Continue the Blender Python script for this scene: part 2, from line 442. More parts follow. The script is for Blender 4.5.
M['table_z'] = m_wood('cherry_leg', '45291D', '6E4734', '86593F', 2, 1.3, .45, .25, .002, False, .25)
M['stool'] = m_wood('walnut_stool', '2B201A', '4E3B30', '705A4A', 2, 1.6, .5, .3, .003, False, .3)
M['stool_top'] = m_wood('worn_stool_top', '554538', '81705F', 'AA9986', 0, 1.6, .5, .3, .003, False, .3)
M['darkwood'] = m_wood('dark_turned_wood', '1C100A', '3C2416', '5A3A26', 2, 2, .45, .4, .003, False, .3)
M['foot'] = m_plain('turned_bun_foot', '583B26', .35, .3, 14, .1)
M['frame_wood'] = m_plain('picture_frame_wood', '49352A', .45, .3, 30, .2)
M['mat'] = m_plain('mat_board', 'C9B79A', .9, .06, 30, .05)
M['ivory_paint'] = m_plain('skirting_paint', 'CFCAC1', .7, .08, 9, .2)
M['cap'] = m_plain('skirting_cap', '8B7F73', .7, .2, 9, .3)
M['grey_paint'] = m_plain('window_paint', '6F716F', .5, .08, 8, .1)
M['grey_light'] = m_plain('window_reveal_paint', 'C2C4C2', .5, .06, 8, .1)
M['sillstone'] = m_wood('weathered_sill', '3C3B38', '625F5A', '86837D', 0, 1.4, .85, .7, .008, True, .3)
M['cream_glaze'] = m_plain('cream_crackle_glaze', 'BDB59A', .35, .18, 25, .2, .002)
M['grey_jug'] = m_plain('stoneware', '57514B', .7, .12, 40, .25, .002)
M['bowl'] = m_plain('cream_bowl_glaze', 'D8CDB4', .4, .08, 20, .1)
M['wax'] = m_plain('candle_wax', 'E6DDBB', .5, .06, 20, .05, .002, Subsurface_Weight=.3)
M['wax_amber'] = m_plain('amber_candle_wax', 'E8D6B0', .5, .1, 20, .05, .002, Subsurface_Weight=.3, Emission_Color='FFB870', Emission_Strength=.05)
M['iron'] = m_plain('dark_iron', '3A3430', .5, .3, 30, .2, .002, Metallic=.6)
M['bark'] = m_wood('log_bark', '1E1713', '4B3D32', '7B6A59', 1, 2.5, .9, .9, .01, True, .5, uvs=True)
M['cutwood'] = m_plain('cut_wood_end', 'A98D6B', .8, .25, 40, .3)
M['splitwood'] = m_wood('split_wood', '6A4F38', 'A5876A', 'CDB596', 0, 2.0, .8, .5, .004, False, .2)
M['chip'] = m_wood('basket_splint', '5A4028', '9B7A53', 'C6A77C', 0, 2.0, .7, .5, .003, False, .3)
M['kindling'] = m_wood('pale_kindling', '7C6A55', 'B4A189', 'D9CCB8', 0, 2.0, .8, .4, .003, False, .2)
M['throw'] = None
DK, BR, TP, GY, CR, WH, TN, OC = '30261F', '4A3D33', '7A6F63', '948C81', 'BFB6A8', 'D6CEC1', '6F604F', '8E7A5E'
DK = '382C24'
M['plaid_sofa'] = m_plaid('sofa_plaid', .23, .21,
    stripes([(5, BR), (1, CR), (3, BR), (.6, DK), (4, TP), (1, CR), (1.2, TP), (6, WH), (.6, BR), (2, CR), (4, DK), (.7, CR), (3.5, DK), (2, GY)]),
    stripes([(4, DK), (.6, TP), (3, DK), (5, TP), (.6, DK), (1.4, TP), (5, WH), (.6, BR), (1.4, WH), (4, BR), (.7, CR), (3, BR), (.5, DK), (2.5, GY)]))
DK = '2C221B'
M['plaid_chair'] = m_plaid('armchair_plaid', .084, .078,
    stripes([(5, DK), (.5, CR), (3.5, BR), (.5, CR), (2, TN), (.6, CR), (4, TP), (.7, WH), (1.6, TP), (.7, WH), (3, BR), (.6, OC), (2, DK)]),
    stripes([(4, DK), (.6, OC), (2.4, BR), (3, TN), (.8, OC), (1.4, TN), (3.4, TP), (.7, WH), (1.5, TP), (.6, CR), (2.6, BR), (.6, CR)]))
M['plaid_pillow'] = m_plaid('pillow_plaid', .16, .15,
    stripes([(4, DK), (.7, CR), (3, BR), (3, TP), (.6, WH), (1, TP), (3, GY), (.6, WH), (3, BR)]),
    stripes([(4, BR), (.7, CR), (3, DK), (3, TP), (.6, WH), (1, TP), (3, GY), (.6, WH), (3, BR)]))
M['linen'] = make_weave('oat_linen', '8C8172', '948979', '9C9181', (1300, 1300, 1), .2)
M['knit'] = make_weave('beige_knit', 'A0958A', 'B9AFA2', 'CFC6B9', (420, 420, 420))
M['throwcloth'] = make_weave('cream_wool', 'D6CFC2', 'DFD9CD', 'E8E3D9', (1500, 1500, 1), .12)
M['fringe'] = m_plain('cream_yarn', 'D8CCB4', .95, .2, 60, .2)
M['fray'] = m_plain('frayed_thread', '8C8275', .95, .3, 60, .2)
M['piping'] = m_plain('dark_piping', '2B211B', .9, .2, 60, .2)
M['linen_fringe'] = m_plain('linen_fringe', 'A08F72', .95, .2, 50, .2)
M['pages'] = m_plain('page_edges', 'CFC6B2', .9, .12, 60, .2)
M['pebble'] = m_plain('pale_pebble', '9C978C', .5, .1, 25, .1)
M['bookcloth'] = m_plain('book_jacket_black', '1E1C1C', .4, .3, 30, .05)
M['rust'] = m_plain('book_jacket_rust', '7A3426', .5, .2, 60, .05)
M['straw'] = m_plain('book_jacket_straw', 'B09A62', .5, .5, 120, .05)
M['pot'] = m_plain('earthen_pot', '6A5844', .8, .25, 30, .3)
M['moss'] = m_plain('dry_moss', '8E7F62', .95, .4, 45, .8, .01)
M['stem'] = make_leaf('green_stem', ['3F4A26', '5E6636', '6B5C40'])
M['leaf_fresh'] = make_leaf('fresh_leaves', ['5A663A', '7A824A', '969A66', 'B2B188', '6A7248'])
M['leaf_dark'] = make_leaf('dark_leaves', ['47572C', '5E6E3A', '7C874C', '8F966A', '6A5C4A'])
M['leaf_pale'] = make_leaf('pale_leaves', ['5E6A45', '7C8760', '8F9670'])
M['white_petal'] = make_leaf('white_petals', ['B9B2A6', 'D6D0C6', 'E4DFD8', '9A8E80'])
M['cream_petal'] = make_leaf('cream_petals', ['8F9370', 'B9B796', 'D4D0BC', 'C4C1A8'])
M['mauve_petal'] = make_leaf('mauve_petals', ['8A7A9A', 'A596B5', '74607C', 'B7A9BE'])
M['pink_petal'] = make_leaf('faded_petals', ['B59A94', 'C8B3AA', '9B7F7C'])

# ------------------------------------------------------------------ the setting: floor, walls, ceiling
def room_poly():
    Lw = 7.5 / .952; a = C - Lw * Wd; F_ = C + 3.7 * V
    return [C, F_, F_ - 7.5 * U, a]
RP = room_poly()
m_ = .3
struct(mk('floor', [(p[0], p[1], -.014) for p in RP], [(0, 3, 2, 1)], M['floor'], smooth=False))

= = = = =

Problem description: Return the listing above word for word.

Final result:
Continue the Blender Python script for this scene: part 2, from line 442. More parts follow. The script is for Blender 4.5.
M['table_z'] = m_wood('cherry_leg', '45291D', '6E4734', '86593F', 2, 1.3, .45, .25, .002, False, .25)
M['stool'] = m_wood('walnut_stool', '2B201A', '4E3B30', '705A4A', 2, 1.6, .5, .3, .003, False, .3)
M['stool_top'] = m_wood('worn_stool_top', '554538', '81705F', 'AA9986', 0, 1.6, .5, .3, .003, False, .3)
M['darkwood'] = m_wood('dark_turned_wood', '1C100A', '3C2416', '5A3A26', 2, 2, .45, .4, .003, False, .3)
M['foot'] = m_plain('turned_bun_foot', '583B26', .35, .3, 14, .1)
M['frame_wood'] = m_plain('picture_frame_wood', '49352A', .45, .3, 30, .2)
M['mat'] = m_plain('mat_board', 'C9B79A', .9, .06, 30, .05)
M['ivory_paint'] = m_plain('skirting_paint', 'CFCAC1', .7, .08, 9, .2)
M['cap'] = m_plain('skirting_cap', '8B7F73', .7, .2, 9, .3)
M['grey_paint'] = m_plain('window_paint', '6F716F', .5, .08, 8, .1)
M['grey_light'] = m_plain('window_reveal_paint', 'C2C4C2', .5, .06, 8, .1)
M['sillstone'] = m_wood('weathered_sill', '3C3B38', '625F5A', '86837D', 0, 1.4, .85, .7, .008, True, .3)
M['cream_glaze'] = m_plain('cream_crackle_glaze', 'BDB59A', .35, .18, 25, .2, .002)
M['grey_jug'] = m_plain('stoneware', '57514B', .7, .12, 40, .25, .002)
M['bowl'] = m_plain('cream_bowl_glaze', 'D8CDB4', .4, .08, 20, .1)
M['wax'] = m_plain('candle_wax', 'E6DDBB', .5, .06, 20, .05, .002, Subsurface_Weight=.3)
M['wax_amber'] = m_plain('amber_candle_wax', 'E8D6B0', .5, .1, 20, .05, .002, Subsurface_Weight=.3, Emission_Color='FFB870', Emission_Strength=.05)
M['iron'] = m_plain('dark_iron', '3A3430', .5, .3, 30, .2, .002, Metallic=.6)
M['bark'] = m_wood('log_bark', '1E1713', '4B3D32', '7B6A59', 1, 2.5, .9, .9, .01, True, .5, uvs=True)
M['cutwood'] = m_plain('cut_wood_end', 'A98D6B', .8, .25, 40, .3)
M['splitwood'] = m_wood('split_wood', '6A4F38', 'A5876A', 'CDB596', 0, 2.0, .8, .5, .004, False, .2)
M['chip'] = m_wood('basket_splint', '5A4028', '9B7A53', 'C6A77C', 0, 2.0, .7, .5, .003, False, .3)
M['kindling'] = m_wood('pale_kindling', '7C6A55', 'B4A189', 'D9CCB8', 0, 2.0, .8, .4, .003, False, .2)
M['throw'] = None
DK, BR, TP, GY, CR, WH, TN, OC = '30261F', '4A3D33', '7A6F63', '948C81', 'BFB6A8', 'D6CEC1', '6F604F', '8E7A5E'
DK = '382C24'
M['plaid_sofa'] = m_plaid('sofa_plaid', .23, .21,
    stripes([(5, BR), (1, CR), (3, BR), (.6, DK), (4, TP), (1, CR), (1.2, TP), (6, WH), (.6, BR), (2, CR), (4, DK), (.7, CR), (3.5, DK), (2, GY)]),
    stripes([(4, DK), (.6, TP), (3, DK), (5, TP), (.6, DK), (1.4, TP), (5, WH), (.6, BR), (1.4, WH), (4, BR), (.7, CR), (3, BR), (.5, DK), (2.5, GY)]))
DK = '2C221B'
M['plaid_chair'] = m_plaid('armchair_plaid', .084, .078,
    stripes([(5, DK), (.5, CR), (3.5, BR), (.5, CR), (2, TN), (.6, CR), (4, TP), (.7, WH), (1.6, TP), (.7, WH), (3, BR), (.6, OC), (2, DK)]),
    stripes([(4, DK), (.6, OC), (2.4, BR), (3, TN), (.8, OC), (1.4, TN), (3.4, TP), (.7, WH), (1.5, TP), (.6, CR), (2.6, BR), (.6, CR)]))
M['plaid_pillow'] = m_plaid('pillow_plaid', .16, .15,
    stripes([(4, DK), (.7, CR), (3, BR), (3, TP), (.6, WH), (1, TP), (3, GY), (.6, WH), (3, BR)]),
    stripes([(4, BR), (.7, CR), (3, DK), (3, TP), (.6, WH), (1, TP), (3, GY), (.6, WH), (3, BR)]))
M['linen'] = make_weave('oat_linen', '8C8172', '948979', '9C9181', (1300, 1300, 1), .2)
M['knit'] = make_weave('beige_knit', 'A0958A', 'B9AFA2', 'CFC6B9', (420, 420, 420))
M['throwcloth'] = make_weave('cream_wool', 'D6CFC2', 'DFD9CD', 'E8E3D9', (1500, 1500, 1), .12)
M['fringe'] = m_plain('cream_yarn', 'D8CCB4', .95, .2, 60, .2)
M['fray'] = m_plain('frayed_thread', '8C8275', .95, .3, 60, .2)
M['piping'] = m_plain('dark_piping', '2B211B', .9, .2, 60, .2)
M['linen_fringe'] = m_plain('linen_fringe', 'A08F72', .95, .2, 50, .2)
M['pages'] = m_plain('page_edges', 'CFC6B2', .9, .12, 60, .2)
M['pebble'] = m_plain('pale_pebble', '9C978C', .5, .1, 25, .1)
M['bookcloth'] = m_plain('book_jacket_black', '1E1C1C', .4, .3, 30, .05)
M['rust'] = m_plain('book_jacket_rust', '7A3426', .5, .2, 60, .05)
M['straw'] = m_plain('book_jacket_straw', 'B09A62', .5, .5, 120, .05)
M['pot'] = m_plain('earthen_pot', '6A5844', .8, .25, 30, .3)
M['moss'] = m_plain('dry_moss', '8E7F62', .95, .4, 45, .8, .01)
M['stem'] = make_leaf('green_stem', ['3F4A26', '5E6636', '6B5C40'])
M['leaf_fresh'] = make_leaf('fresh_leaves', ['5A663A', '7A824A', '969A66', 'B2B188', '6A7248'])
M['leaf_dark'] = make_leaf('dark_leaves', ['47572C', '5E6E3A', '7C874C', '8F966A', '6A5C4A'])
M['leaf_pale'] = make_leaf('pale_leaves', ['5E6A45', '7C8760', '8F9670'])
M['white_petal'] = make_leaf('white_petals', ['B9B2A6', 'D6D0C6', 'E4DFD8', '9A8E80'])
M['cream_petal'] = make_leaf('cream_petals', ['8F9370', 'B9B796', 'D4D0BC', 'C4C1A8'])
M['mauve_petal'] = make_leaf('mauve_petals', ['8A7A9A', 'A596B5', '74607C', 'B7A9BE'])
M['pink_petal'] = make_leaf('faded_petals', ['B59A94', 'C8B3AA', '9B7F7C'])

# ------------------------------------------------------------------ the setting: floor, walls, ceiling
def room_poly():
    Lw = 7.5 / .952; a = C - Lw * Wd; F_ = C + 3.7 * V
    return [C, F_, F_ - 7.5 * U, a]
RP = room_poly()
m_ = .3
struct(mk('floor', [(p[0], p[1], -.014) for p in RP], [(0, 3, 2, 1)], M['floor'], smooth=False))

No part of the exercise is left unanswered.